> **Objective**
Quote verbatim every line from the line containing "Write part 3" to the line containing "tube(b, pts, [0.006", inclusive of both, and no other line.

> **Task data**
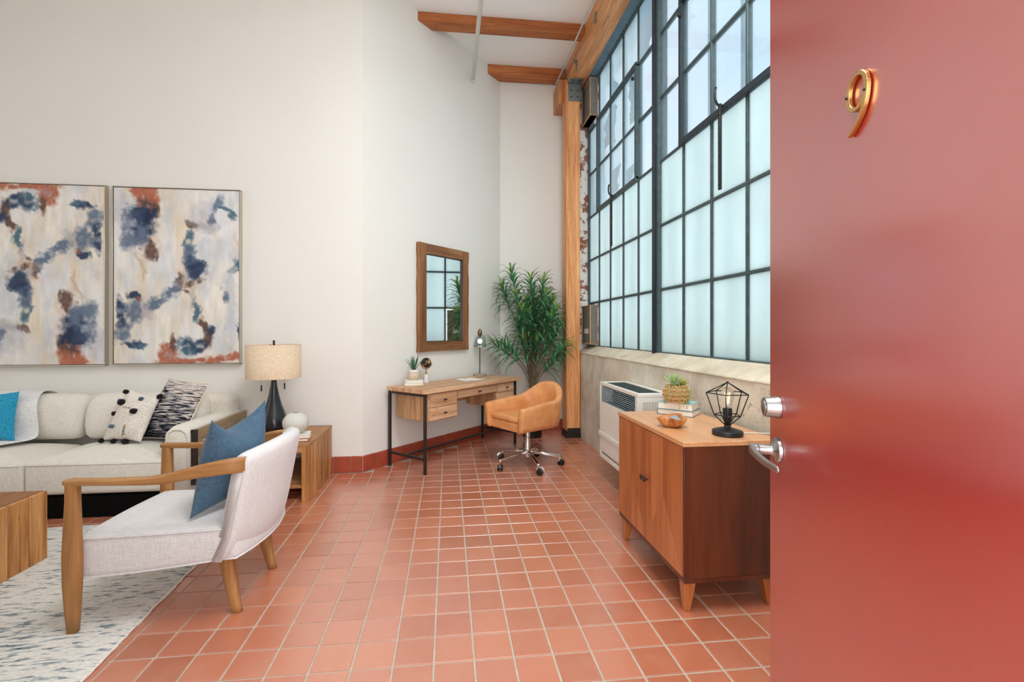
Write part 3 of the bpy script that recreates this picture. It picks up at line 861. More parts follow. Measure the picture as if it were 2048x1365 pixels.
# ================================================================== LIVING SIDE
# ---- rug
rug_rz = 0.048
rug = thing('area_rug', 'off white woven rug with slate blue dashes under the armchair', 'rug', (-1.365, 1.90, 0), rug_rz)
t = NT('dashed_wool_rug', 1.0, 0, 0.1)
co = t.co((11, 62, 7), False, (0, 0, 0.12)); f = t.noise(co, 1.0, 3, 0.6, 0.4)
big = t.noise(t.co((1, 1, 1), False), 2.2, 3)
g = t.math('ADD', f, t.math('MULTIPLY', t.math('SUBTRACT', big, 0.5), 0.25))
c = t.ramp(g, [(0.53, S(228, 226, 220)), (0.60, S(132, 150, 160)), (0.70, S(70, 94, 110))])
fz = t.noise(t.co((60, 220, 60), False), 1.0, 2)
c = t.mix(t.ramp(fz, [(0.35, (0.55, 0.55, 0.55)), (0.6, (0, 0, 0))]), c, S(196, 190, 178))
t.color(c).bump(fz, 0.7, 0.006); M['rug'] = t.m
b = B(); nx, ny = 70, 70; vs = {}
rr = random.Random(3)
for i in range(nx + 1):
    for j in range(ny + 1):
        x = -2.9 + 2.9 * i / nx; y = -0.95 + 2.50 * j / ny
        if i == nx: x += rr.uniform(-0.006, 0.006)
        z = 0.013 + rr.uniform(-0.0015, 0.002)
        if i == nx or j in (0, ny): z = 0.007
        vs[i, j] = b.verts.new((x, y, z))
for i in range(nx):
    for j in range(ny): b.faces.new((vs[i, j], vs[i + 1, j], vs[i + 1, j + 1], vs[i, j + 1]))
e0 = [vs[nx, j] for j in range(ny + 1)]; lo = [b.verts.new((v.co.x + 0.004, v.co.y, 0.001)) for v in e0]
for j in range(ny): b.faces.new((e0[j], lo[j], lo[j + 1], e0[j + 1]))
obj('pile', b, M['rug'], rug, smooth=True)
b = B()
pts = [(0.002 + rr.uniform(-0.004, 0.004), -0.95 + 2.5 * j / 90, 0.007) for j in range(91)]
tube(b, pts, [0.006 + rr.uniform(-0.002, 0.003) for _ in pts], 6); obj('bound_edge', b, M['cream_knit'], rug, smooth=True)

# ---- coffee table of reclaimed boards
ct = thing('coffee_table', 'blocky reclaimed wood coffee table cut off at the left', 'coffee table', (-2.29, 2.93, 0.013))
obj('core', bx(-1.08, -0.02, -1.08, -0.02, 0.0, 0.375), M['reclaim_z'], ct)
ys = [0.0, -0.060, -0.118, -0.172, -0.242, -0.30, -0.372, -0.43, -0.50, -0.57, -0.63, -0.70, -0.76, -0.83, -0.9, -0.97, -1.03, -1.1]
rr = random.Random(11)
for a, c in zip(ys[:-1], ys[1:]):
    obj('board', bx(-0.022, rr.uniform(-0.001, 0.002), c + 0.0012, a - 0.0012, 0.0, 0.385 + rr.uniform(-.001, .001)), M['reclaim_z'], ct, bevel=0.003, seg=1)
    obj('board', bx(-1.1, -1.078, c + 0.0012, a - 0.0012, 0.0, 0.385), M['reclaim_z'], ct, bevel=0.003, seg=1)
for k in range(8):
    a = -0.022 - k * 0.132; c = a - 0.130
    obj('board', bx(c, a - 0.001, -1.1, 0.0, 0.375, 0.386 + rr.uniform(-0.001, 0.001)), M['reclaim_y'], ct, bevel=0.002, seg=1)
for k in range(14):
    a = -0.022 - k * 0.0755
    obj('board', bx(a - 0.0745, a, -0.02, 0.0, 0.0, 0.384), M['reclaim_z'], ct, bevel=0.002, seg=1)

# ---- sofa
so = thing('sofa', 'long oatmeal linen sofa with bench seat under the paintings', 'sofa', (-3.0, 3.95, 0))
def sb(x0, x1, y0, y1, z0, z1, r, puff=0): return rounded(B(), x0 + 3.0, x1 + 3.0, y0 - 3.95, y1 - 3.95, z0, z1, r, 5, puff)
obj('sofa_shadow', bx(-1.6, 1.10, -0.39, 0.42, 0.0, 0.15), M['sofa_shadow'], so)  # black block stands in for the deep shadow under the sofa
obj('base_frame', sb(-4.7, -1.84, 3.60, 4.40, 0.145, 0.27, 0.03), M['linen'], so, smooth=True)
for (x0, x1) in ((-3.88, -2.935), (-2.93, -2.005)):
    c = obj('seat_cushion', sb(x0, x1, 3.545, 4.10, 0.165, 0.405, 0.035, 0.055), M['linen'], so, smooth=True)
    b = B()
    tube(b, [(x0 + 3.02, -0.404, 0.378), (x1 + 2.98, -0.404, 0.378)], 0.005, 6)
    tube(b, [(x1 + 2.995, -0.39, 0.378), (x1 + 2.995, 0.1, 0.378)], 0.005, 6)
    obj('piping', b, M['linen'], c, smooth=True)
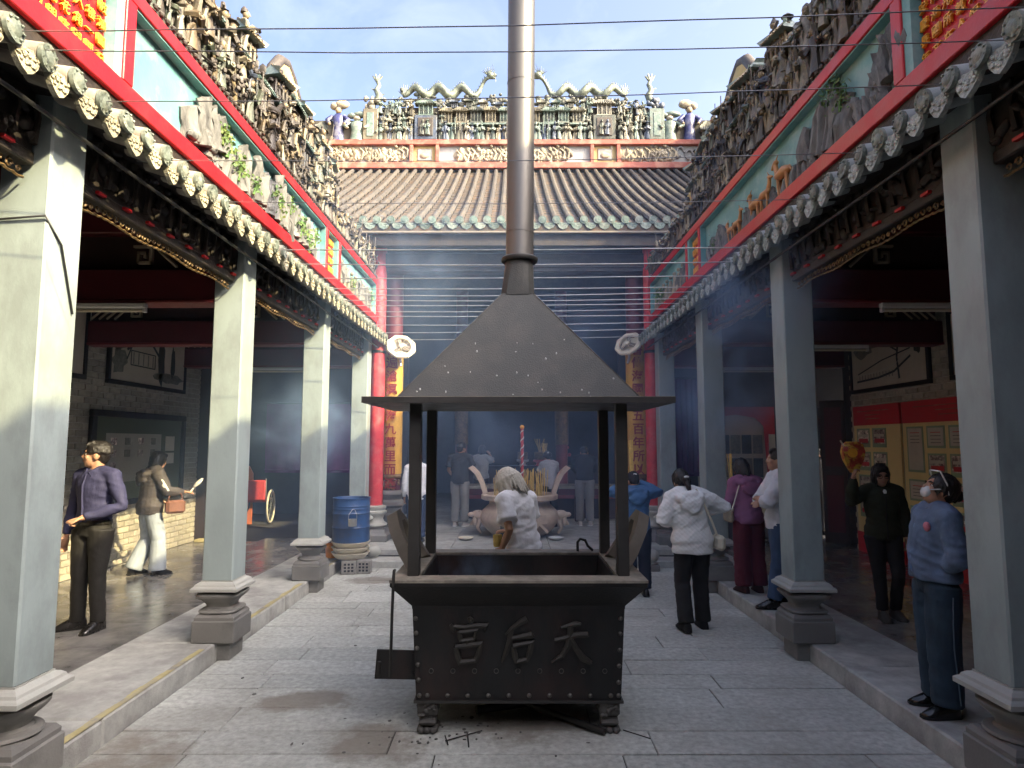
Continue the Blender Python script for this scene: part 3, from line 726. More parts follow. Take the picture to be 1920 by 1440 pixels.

---

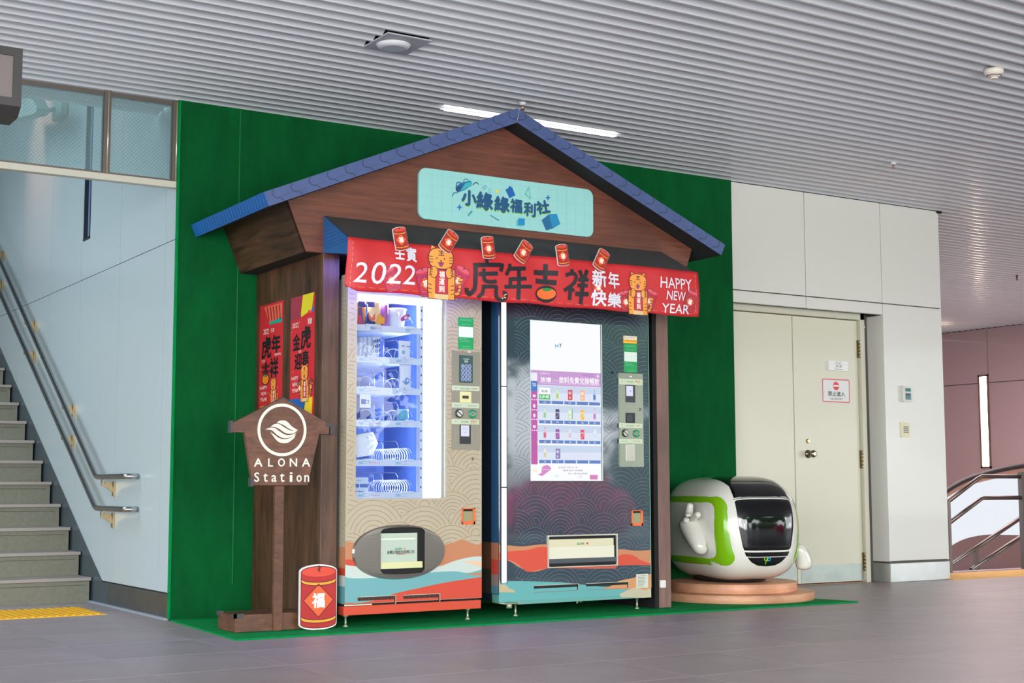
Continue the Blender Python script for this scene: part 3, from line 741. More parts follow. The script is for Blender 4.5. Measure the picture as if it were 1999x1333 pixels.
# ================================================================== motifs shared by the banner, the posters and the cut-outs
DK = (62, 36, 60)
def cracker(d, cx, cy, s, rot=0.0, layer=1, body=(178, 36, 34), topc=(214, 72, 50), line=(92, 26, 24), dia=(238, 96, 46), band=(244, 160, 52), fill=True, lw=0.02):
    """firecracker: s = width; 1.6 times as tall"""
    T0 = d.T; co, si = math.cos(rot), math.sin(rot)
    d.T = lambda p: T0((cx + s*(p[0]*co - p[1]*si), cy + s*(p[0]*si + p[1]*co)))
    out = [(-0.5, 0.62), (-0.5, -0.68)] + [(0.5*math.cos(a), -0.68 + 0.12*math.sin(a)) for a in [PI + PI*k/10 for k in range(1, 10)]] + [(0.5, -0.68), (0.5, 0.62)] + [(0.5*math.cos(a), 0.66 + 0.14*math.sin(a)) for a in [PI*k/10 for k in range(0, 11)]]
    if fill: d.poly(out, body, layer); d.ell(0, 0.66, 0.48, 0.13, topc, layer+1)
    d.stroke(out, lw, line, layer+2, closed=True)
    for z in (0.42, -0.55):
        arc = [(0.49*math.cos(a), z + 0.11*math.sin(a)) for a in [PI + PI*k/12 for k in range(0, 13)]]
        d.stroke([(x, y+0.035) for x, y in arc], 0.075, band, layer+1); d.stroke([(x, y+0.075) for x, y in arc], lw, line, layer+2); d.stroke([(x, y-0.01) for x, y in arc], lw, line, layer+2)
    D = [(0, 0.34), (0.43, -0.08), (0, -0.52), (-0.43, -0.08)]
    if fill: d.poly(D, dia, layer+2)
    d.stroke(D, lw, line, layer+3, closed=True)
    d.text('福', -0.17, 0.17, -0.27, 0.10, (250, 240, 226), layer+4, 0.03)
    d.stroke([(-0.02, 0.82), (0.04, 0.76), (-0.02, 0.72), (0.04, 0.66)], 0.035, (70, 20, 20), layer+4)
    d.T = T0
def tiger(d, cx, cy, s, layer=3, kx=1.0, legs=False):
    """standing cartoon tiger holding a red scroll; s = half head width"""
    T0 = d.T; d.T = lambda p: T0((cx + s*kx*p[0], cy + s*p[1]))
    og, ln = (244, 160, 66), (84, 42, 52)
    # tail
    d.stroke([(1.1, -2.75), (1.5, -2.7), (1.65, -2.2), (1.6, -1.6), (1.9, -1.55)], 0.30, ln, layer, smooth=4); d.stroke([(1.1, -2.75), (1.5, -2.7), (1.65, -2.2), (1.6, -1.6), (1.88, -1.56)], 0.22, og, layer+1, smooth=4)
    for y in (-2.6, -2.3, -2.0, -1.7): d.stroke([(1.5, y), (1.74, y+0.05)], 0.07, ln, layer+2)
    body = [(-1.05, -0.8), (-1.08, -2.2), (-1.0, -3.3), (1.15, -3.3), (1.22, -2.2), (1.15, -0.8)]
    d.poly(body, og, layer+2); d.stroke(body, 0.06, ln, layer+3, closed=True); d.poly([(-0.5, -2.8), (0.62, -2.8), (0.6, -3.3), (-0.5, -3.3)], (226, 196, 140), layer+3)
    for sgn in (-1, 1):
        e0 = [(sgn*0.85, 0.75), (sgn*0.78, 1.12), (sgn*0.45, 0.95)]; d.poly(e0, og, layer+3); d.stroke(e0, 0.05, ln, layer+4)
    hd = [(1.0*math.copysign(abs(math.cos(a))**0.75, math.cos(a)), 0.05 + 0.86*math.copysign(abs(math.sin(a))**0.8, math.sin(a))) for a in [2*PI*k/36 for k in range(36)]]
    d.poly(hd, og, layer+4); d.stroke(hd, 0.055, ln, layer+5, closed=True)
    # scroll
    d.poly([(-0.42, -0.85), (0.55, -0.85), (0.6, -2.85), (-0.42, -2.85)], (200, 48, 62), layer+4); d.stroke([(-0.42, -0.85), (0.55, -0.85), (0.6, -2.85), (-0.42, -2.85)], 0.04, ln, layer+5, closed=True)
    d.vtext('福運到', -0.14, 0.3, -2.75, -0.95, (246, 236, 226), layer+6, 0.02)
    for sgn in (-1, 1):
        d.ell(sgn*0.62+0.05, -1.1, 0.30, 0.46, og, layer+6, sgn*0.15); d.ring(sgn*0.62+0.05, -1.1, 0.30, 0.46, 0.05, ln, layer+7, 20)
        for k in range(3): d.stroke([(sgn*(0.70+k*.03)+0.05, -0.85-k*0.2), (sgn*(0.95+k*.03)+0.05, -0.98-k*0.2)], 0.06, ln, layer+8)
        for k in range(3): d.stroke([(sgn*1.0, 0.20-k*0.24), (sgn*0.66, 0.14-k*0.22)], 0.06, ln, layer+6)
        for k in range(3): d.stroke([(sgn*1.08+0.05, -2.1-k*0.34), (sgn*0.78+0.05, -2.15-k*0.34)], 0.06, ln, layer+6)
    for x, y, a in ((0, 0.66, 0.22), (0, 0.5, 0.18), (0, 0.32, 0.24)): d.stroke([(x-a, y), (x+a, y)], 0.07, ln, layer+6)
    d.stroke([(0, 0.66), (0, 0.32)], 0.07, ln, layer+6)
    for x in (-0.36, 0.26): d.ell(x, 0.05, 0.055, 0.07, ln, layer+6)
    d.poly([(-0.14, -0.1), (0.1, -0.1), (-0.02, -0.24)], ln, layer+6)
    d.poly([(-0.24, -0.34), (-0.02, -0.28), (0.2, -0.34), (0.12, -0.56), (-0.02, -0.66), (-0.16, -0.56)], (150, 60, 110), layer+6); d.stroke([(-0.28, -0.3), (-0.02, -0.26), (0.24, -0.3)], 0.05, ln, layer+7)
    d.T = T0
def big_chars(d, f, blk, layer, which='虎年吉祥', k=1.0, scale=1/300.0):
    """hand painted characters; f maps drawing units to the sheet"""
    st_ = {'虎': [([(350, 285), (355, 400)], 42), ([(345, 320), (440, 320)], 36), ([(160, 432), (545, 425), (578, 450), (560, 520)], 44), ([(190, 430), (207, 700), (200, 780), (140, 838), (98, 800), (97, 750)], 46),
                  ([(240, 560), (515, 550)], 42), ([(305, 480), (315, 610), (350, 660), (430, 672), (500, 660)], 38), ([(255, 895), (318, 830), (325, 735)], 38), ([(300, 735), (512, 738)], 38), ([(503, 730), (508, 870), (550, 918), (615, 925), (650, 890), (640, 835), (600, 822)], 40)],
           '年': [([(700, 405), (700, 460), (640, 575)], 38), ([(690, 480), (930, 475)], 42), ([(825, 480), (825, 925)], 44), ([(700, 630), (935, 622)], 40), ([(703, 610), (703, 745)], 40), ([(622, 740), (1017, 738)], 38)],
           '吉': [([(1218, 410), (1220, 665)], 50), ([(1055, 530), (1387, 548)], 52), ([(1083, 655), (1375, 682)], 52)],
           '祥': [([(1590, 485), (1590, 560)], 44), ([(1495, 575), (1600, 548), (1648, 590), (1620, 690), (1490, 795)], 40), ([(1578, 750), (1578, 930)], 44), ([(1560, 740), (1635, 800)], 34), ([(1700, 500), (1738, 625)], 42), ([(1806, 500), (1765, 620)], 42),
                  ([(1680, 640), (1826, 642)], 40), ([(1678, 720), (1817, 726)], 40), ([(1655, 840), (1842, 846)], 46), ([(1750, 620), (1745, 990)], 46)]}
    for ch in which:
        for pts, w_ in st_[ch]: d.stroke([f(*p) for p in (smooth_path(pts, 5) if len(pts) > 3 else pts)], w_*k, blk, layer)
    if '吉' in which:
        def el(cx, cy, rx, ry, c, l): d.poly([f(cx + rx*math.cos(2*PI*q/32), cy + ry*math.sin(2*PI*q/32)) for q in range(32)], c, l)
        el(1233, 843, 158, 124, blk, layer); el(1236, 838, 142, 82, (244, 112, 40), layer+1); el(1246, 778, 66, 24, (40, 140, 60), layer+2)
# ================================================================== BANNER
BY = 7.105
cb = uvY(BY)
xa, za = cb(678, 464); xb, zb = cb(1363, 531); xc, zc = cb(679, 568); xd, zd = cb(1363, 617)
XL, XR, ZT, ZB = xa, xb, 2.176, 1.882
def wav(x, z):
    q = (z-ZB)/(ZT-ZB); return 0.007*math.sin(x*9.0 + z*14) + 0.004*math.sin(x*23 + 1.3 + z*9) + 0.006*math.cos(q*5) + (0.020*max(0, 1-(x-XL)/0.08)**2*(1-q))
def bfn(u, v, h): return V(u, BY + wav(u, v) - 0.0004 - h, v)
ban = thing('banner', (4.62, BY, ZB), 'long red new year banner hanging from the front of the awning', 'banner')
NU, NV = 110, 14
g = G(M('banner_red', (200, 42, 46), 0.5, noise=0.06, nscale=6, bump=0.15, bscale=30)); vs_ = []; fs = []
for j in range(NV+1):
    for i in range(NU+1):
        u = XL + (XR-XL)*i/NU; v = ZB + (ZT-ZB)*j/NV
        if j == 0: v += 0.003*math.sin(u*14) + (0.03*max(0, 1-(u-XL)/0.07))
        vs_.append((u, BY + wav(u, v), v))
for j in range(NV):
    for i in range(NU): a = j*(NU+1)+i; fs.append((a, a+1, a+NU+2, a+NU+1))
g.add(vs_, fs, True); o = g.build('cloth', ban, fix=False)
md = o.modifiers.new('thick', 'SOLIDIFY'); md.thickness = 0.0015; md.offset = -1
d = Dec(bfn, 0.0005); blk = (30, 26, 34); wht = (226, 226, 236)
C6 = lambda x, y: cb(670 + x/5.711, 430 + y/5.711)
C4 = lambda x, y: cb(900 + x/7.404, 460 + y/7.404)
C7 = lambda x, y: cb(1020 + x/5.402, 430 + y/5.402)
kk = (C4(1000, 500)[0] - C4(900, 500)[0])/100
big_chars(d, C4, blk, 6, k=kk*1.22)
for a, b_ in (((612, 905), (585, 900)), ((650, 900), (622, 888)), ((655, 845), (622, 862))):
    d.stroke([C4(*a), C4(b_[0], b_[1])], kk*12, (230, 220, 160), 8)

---

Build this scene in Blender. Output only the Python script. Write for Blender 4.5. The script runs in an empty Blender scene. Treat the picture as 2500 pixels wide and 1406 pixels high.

> **Problem solution**
Write part 3 of the bpy script that recreates this picture. It picks up at line 861. More parts follow. Measure the picture as if it were 2048x1365 pixels.
# ================================================================== LIVING SIDE
# ---- rug
rug_rz = 0.048
rug = thing('area_rug', 'off white woven rug with slate blue dashes under the armchair', 'rug', (-1.365, 1.90, 0), rug_rz)
t = NT('dashed_wool_rug', 1.0, 0, 0.1)
co = t.co((11, 62, 7), False, (0, 0, 0.12)); f = t.noise(co, 1.0, 3, 0.6, 0.4)
big = t.noise(t.co((1, 1, 1), False), 2.2, 3)
g = t.math('ADD', f, t.math('MULTIPLY', t.math('SUBTRACT', big, 0.5), 0.25))
c = t.ramp(g, [(0.53, S(228, 226, 220)), (0.60, S(132, 150, 160)), (0.70, S(70, 94, 110))])
fz = t.noise(t.co((60, 220, 60), False), 1.0, 2)
c = t.mix(t.ramp(fz, [(0.35, (0.55, 0.55, 0.55)), (0.6, (0, 0, 0))]), c, S(196, 190, 178))
t.color(c).bump(fz, 0.7, 0.006); M['rug'] = t.m
b = B(); nx, ny = 70, 70; vs = {}
rr = random.Random(3)
for i in range(nx + 1):
    for j in range(ny + 1):
        x = -2.9 + 2.9 * i / nx; y = -0.95 + 2.50 * j / ny
        if i == nx: x += rr.uniform(-0.006, 0.006)
        z = 0.013 + rr.uniform(-0.0015, 0.002)
        if i == nx or j in (0, ny): z = 0.007
        vs[i, j] = b.verts.new((x, y, z))
for i in range(nx):
    for j in range(ny): b.faces.new((vs[i, j], vs[i + 1, j], vs[i + 1, j + 1], vs[i, j + 1]))
e0 = [vs[nx, j] for j in range(ny + 1)]; lo = [b.verts.new((v.co.x + 0.004, v.co.y, 0.001)) for v in e0]
for j in range(ny): b.faces.new((e0[j], lo[j], lo[j + 1], e0[j + 1]))
obj('pile', b, M['rug'], rug, smooth=True)
b = B()
pts = [(0.002 + rr.uniform(-0.004, 0.004), -0.95 + 2.5 * j / 90, 0.007) for j in range(91)]
tube(b, pts, [0.006 + rr.uniform(-0.002, 0.003) for _ in pts], 6); obj('bound_edge', b, M['cream_knit'], rug, smooth=True)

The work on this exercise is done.